Minutera, ya desde su misma concepción, quiere erigirse en canto de amor, y de nostalgia, a la fotografía analógica. Dejando a un lado el enfoque didáctico que lo vertebra, la idea es transmitir el sentimiento de pérdida que sus responsables manifiestan hacia esta forma de arte agonizante, que ya casi no existe o que existe únicamente como portadora de un cierto encanto pretérito y singularísimo, como ocurre con los vinilos en la música. El grano del Super 8, tan asociado a otros tiempos, así como el tono elegíaco que gobierna cada minuto de su escaso metraje (la combinación de su evocadora banda sonora y del blanco y negro logra sumergir al espectador en un perenne estado de melancolía), confluyen en la consecución de este propósito: traer a la memoria (bonita empresa, por otra parte) las cualidades de una fotografía quizás imperfecta, pero en cuyo seno latía la pasión y el oficio de verdaderos artesanos de la imagen.

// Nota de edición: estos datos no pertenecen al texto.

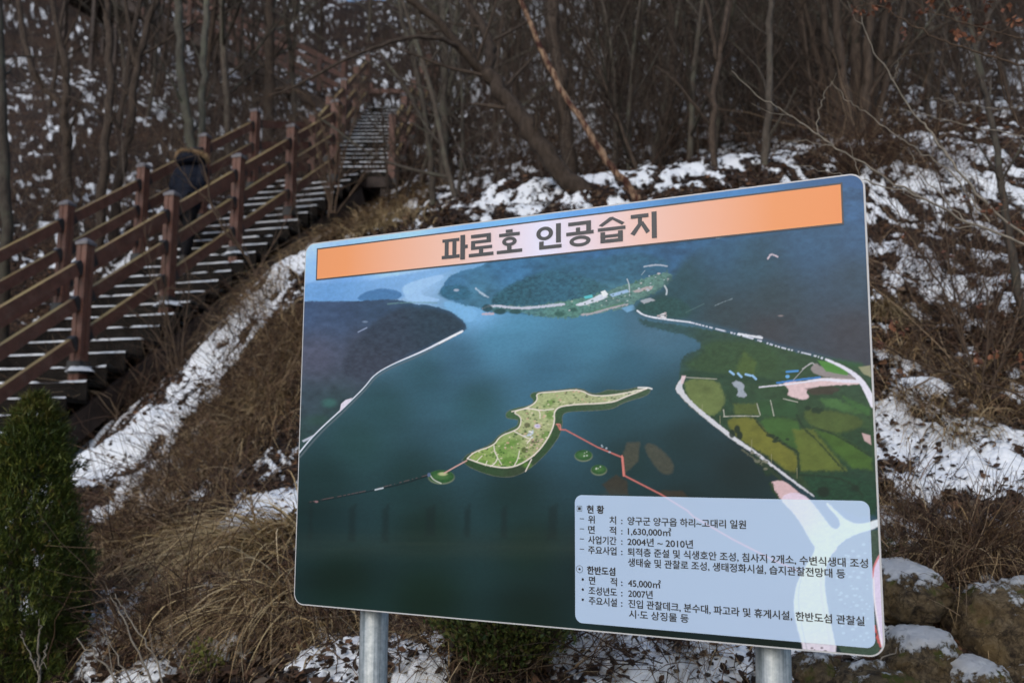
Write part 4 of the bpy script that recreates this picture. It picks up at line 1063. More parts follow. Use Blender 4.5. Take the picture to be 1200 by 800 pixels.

Nos guía la palabra del fotógrafo Diego Vidart, descubriendo los entresijos de la fotografía tradicional con verbo sencillo y directo. No estamos ante un trabajo henchido por la ambición, más bien al contrario: es extraordinariamente modesto. También, por ello, puede saber a poco. Por ejemplo, no saca ningún partido del encuentro entre Vidart y el novelista (y modelo fotográfico en el corto que nos ocupa) Des Barry, cuando todo apuntaba a un diálogo sugerente entre dos medios prácticamente opuestos (de la imagen física de la fotografía a la imagen mental —o ausencia de imagen física— de la literatura). Por no haber, ni siquiera hay un intercambio mínimo de opiniones entre ambos: Barry se limita a estar, sin que su postura o su curiosidad respecto al tema tratado sean en ningún momento recogidas por Pardo Piccone.
Dejando a un lado esta cuestión, Minutera (cuyo nombre hace referencia al apelativo con el que eran conocidas este tipo de cámaras fotográficas clásicas, que necesitaban de varios minutos para revelar lo fotografiado) es un filme pequeño pero agradable, que cumple su función con corrección, mientras desgrana las virtudes (y los pequeños defectos) de esta “caja mágica” que, en cierto modo, conseguía sacralizar la realidad que desfilaba ante su objetivo, haciendo de la fotografía un acto especial y poseedor de una liturgia propia. Ahora, con la instauración y hegemonía de la fotografía digital, se ha perdido en cierto modo este toque mágico al que hacía referencia Vidart, si bien es cierto que dejarse llevar ciegamente por la nostalgia puede impedirnos ver todo lo que también se ha ganado con el cambio. La nostalgia es grata, pero a menudo se pinta con colores engañosamente dulces.